これまでのメンターのESLツールであるCatapult C Synthesisでは、内部ブロックの制御、複数ブロックのデータフロー制御に関してはC言語設計が出来ていた。今回、Catapult C Synthesisの拡張によって、クロックで信号を制御する同期式を使いながら外部ブロックまでも制御するようにC言語(C++ソース)で明示的に定義できるようになった。アービターを使ってジョブの優先順位をつける場合、データを取りに行くのか待たせるのかを判断するなど、クロック関係を表現できるとメンターは言う。具体的にC++ソースをどう表現するのかについては言及しないが、同期制御可能なC++の仕組みを提供する、とメンター・グラフィックス・ジャパンのテクニカル・セールス本部シニアアプリケーションエンジニアの渡邉智昭氏は述べる。

同期制御可能なC++の仕組みについて具体的な詳細について触れないが、制御チャンネルを分岐すること、さらにクロックによるコントロールユニットと、データによるアルゴリズム処理とのインターフェースを導入、合成する、としている。

C言語記述からRTLを合成するだけではなく、検証やデバッグもできるような環境を作った。生成されたRTLを検証する。

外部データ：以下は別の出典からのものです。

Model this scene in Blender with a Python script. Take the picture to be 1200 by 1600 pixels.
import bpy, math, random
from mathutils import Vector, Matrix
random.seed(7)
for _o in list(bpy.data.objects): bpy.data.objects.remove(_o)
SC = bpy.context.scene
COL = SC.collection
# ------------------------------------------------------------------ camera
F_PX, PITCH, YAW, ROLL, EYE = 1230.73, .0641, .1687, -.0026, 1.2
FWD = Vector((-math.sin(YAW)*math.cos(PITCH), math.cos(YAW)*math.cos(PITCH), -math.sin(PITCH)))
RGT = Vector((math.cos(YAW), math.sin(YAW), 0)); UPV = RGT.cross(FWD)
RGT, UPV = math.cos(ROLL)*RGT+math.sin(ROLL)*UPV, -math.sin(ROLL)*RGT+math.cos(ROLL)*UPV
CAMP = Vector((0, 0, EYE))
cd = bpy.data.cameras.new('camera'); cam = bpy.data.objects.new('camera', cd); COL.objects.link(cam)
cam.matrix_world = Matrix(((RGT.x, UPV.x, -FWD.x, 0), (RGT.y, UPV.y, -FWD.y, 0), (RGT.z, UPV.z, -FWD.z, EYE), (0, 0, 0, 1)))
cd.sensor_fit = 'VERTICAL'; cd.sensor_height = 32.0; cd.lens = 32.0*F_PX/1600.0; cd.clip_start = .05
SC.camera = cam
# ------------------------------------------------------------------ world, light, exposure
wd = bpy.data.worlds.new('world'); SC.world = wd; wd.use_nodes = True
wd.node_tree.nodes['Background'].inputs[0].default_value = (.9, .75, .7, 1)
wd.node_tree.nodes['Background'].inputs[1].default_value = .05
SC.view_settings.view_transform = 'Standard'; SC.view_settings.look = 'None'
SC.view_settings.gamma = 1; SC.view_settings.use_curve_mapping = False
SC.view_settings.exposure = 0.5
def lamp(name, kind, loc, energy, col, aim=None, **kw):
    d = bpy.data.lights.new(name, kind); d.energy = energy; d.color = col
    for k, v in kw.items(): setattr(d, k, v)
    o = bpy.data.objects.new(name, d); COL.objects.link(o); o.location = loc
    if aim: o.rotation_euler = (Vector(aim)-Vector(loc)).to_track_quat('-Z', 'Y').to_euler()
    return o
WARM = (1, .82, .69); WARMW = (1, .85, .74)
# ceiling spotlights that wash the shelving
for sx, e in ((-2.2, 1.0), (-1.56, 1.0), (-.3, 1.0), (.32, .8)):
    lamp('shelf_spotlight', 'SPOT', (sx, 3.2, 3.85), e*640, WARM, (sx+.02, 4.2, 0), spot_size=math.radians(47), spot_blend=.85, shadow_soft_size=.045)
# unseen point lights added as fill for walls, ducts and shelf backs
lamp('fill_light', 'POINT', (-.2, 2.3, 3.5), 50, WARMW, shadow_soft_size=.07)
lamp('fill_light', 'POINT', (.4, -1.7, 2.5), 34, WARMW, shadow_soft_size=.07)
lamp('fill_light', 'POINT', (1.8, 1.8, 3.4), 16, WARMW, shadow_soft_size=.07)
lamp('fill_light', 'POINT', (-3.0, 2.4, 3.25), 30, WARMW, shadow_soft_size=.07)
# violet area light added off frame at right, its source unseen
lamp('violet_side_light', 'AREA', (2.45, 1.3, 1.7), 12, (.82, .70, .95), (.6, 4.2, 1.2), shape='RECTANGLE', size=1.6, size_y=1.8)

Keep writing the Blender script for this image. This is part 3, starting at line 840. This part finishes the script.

RTL動作とC++ソースのバックアノテートを行い、ソースコードのデバッグを行う。

今回、コントロール回路までC言語設計ができるようになったことで、フルチップの高位合成が可能になるだけではなく、低消費電力設計もできるようになる。具体的にはクロックゲーティングの挿入可能な場所を自動的に見つけられるため、手修正が不要になる。また、回路ブロックの動作状態を把握し、どの回路が止まっているかを通知するためのフラグを合成することもできる。

メンターは、このツールの拡張版を大手半導体メーカーに実証してもらっており、製品としての一般市場への提供は年内までに行う予定になっている。